Exercise goal → Find every line below that contains the word "script" and copy it out.

[START OF Records for this exercise]

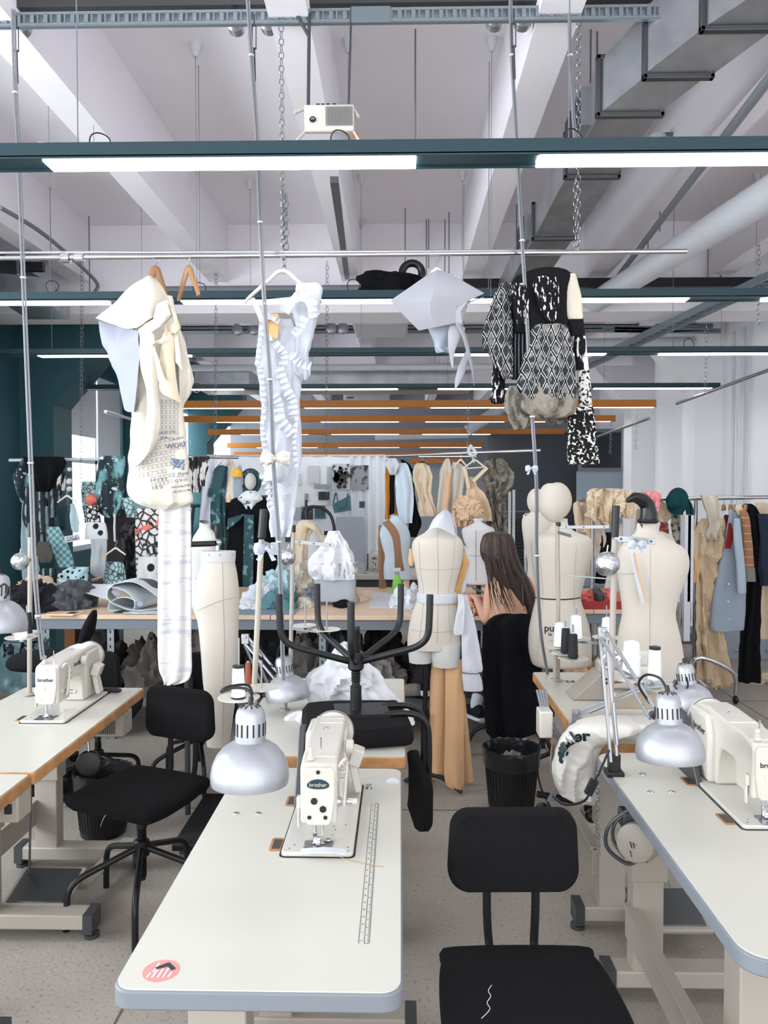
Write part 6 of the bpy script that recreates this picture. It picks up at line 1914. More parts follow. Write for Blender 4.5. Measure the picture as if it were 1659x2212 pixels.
# red parcel box and wrapped items on the second table
t = thing('red_box', 'red tray of pink wrapped parcels on the table behind the padded-head form', 'box', onz(1295, 1328, LZ))
p, q = W(1258, 1324, 5.55), W(1342, 1311, 5.55)
B().span((p.x, 5.52, LZ), (q.x, 5.9, LZ + .05)).build('tray', mat('deep red card', (150, 36, 40), .6), t, world=True, bevel=.003)
m_pk = mat('pink foil wrap', (226, 100, 108), .3, bump=.4, bs=40, pat=[('noise', (170, 110, 70), 22, .52, .56)])
for k, (x0, x1, m, s) in enumerate(((1255, 1285, m_pk, 2), (1282, 1306, m_char, 3), (1304, 1345, m_pk, 5))):
    p, q = W(x0, 1312, 5.6), W(x1, 1290, 5.6)
    one('wrapped_parcel', B().heap(((p.x + q.x) / 2, 5.68, LZ + .045), (q.x - p.x + .02, .25, .075), s, .3, 14), m, ['pink foil parcel at the left of the red tray', 'black foil parcel in the middle of the red tray', 'pink foil parcel at the right of the red tray'][k], 'parcel')
one('beige_cardboard', B().sheet([[W(1250, 1272, 5.9), W(1290, 1290, 5.9)], [W(1250, 1310, 5.85), W(1290, 1312, 5.85)]], 4, 0, 1, 0, .004), m_beige, 'beige cardboard wedge behind the red tray', 'cardboard')
# colourful sewing in front of the person
for k, (x0, x1, yb_, h, m, lb) in enumerate(((1000, 1040, 1306, 34, m_iv, 'ivory fabric the seated person is sewing'), (1003, 1030, 1292, 30, m_beige, 'beige fabric on the table by the seated person'), (1012, 1042, 1330, 34, mat('pink thread work', (196, 120, 96), .85, bump=.5, bs=40, pat=[('noise', (226, 90, 110), 30, .55, .6)]), 'pink and copper fringe beside the seated person'))):
    p = W((x0 + x1) / 2, yb_, 5.3)
    one('sewing_work', B().heap((p.x, 5.33, LZ), (.14, .24, .07 + .02 * k), k + 31, .4, 12), m, lb, 'fabric')
one('ruler', B().bar(W(1022, 1270, 5.25), W(1052, 1284, 5.15), .03, .004), m_gm, 'dark ruler held near the hand of the seated person', 'ruler')

# ================================================================= PLASTIC BAGS IN FRONT
m_film = mat('thin white plastic', (208, 208, 212), .38, bump=.25, bs=12)
Y = 3.2
t = thing('plastic_bag', 'large crumpled white plastic bag behind the upturned chair', 'bag', onz(760, 1560, TZ))
B().garment([(1388, 742, 758), (1400, 728, 772), (1420, 715, 790), (1440, 690, 806), (1458, 668, 818), (1480, 660, 830), (1500, 665, 850), (1530, 676, 872), (1548, 660, 884), (1562, 650, 888)], Y + .05, .55, 5, .02, n=90, lv=50, wr=.045, ws=6, seed=8, dmax=.16, grow=.6).build('bag', m_film, t, world=True)
B().garment([(1535, 640, 690), (1548, 620, 705), (1570, 604, 700), (1590, 600, 680), (1605, 612, 660)], Y - .12, .5, 5, .012, n=70, wr=.035, ws=8, seed=3, dmax=.1).build('bag_handle_part', m_film, t, world=True)
Y = 2.78
t = thing('plastic_bag', 'white shop bag with dark lettering draped over the right tables', 'bag', W(1260, 1740, Y))
m_shop = mat('shop bag plastic', (206, 202, 195), .4, bump=.25, bs=14)
bs_ = B().garment([(1555, 1285, 1420), (1562, 1250, 1420), (1575, 1230, 1400), (1592, 1215, 1340), (1612, 1204, 1300), (1640, 1196, 1285), (1665, 1192, 1282), (1690, 1198, 1284), (1712, 1208, 1288), (1722, 1214, 1290), (1734, 1250, 1288)], Y, .55, 5, .008, n=90, lv=60, wr=.012, ws=7, seed=2, dmax=.13)
bs_.build('bag', m_shop, t, world=True)
tr = bs_.bvh()
for s_, px, py, ang, sz in (('g', 1216, 1640, 75, .085), ('a', 1226, 1626, 58, .07), ('u', 1240, 1614, 35, .06), ('ier', 1262, 1606, 10, .062)):
    B().text(s_, sz, FRONT @ Matrix.Rotation(R(ang), 3, 'Z'), W(px, py, Y - .12), .0005, bold=.0018).press(tr, .002).build('lettering', m_teald, t, world=True)

# ================================================================= OVERLOCK MACHINE on the right rear table
t = thing('overlock_machine', 'overlock machine with exposed metal parts on the right rear table', 'overlock machine', (.98, 3.45, TZ))
B().box((0, 0, .08), (.22, .16, .14)).build('body', m_mach, t, bevel=.012)
B().box((0, -.02, .18), (.18, .12, .07)).build('head', m_mach, t, bevel=.015)
B().prism([(-.24, 0), (-.09, 0), (-.09, .11), (-.12, .11)], .15, (0, .07, .002), FRONT).build('side_cover', m_frame, t, bevel=.003)
b = B()
for i in range(10):
    b.cyl((-.105, -.09 + .01 * (i % 4), .03 + i * .014), (-.06 - .004 * i, -.085, .035 + i * .014), .005, 8)
    b.box((-.09 + i * .012, -.085, .04 + .018 * (i % 3)), (.012, .01, .014))
b.build('looper_parts', m_chrome, t)
B().ctube([(-.1, -.085, 0), (-.115, -.088, .10), (-.11, -.088, .19), (-.04, -.088, .20), (-.02, -.088, .12)], .006, 8).build('wire_guard', m_chrome, t)
B().lathe([(.04, 0), (.045, .004), (.045, .02), (.03, .026)], (.11, 0, .10), 24, (1, 0, 0)).build('hand_wheel', m_gm, t)
for i in range(3):
    B().lathe([(.012, 0), (.012, .006), (.004, .008), (.004, .024), (.01, .026)], (-.05 + i * .04, -.082, .185), 14, (0, -1, .3)).build('tension_dial', m_chrome, t)
one('parts_box', B().span(W(1327, 1532, 3.02), W(1398, 1478, 3.16)), mat('beige enamel', (196, 180, 158), .4), 'beige metal box beside the thick stand pole on the right rear table', 'box', bevel=.006)
for s_, px, py in (('32', 1232, 1472), ('9', 1258, 1492)):
    one('number_mark', B().text(s_, .05 if s_ == '32' else .03, Matrix.Rotation(R(180), 3, 'Z'), onz(px, py, TZ + .0006), .0006, bold=.001), m_ink, {'3': 'large hand-written 32 on the right rear table top', '9': 'small hand-written 9 on the right rear table top'}[s_[0]], 'marking')
# hanging clutter below the right rear table
t = thing('hanging_motor', 'motor, pulley and cables hanging below the right rear table', 'motor', W(1215, 1600, 2.95))
B().box(W(1176, 1560, 2.95), (.05, .08, .10)).build('junction_box', m_mach, t, world=True, bevel=.006)
B().lathe([(.02, 0), (.035, .01), (.035, .08), (.02, .1)], W(1210, 1605, 2.95), 18, (1, .6, 0)).build('motor_drum', m_frame, t, world=True)
B().lathe([(.055, -.01), (.06, -.006), (.045, 0), (.06, .006), (.055, .01)], W(1197, 1640, 3.0), 26, (1, -.3, 0)).build('pulley', m_frame, t, world=True)
b = B()
for i in range(4):
    b.ctube([W(1160 + i * 6, 1490, 3.0), W(1172 + i * 5, 1540, 2.98), W(1185 + i * 7, 1580, 2.95), W(1205 + i * 3, 1600, 2.95), W(1212 + i * 2, 1660, 2.95), W(1195 - i * 4, 1730, 3.0)], .005, 7)
b.build('cable_bundle', m_cable, t, world=True)
B().ctube([W(1170, 1590, 2.95), W(1160, 1640, 2.98), W(1168, 1700, 3.0), W(1195, 1760, 3.05), W(1190, 1800, 3.1)], .004, 7).build('black_cable', m_black, t, world=True)
chain(W(1292, 1660, 2.72), W(1294, 1850, 2.72), 'fine dark chain hanging under the front of the right rear table', .02, .0016)
one('castor', B().ball(W(1172, 1750, 3.1), .03, 14, (1, 1, 1)).ball(W(1190, 1765, 3.15), .028, 14).cyl(W(1160, 1715, 3.2), W(1240, 1730, 3.2), .014, 10), m_blackp, 'black castor base behind the right rear table leg', 'castor')
one('castor', B().ball(W(1278, 1762, 3.1), .028, 14).cyl(W(1262, 1745, 3.15), W(1300, 1750, 3.15), .012, 10), m_blackp, 'second black castor below the right rear table', 'castor')

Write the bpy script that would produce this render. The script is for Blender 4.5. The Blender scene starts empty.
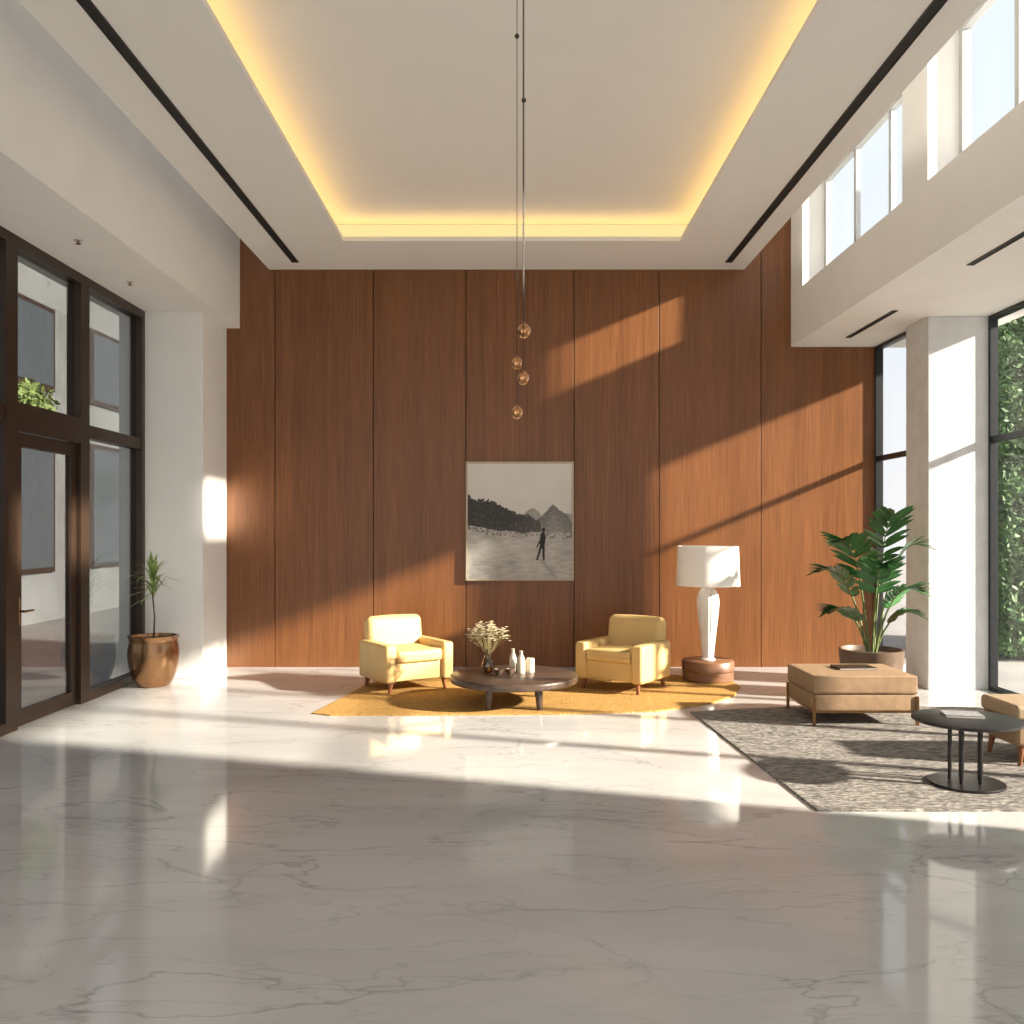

[END OF Records for this exercise]

Answer →
Write part 6 of the bpy script that recreates this picture. It picks up at line 1914. More parts follow. Write for Blender 4.5. Measure the picture as if it were 1659x2212 pixels.
Write the bpy script that would produce this render. The script is for Blender 4.5. The Blender scene starts empty.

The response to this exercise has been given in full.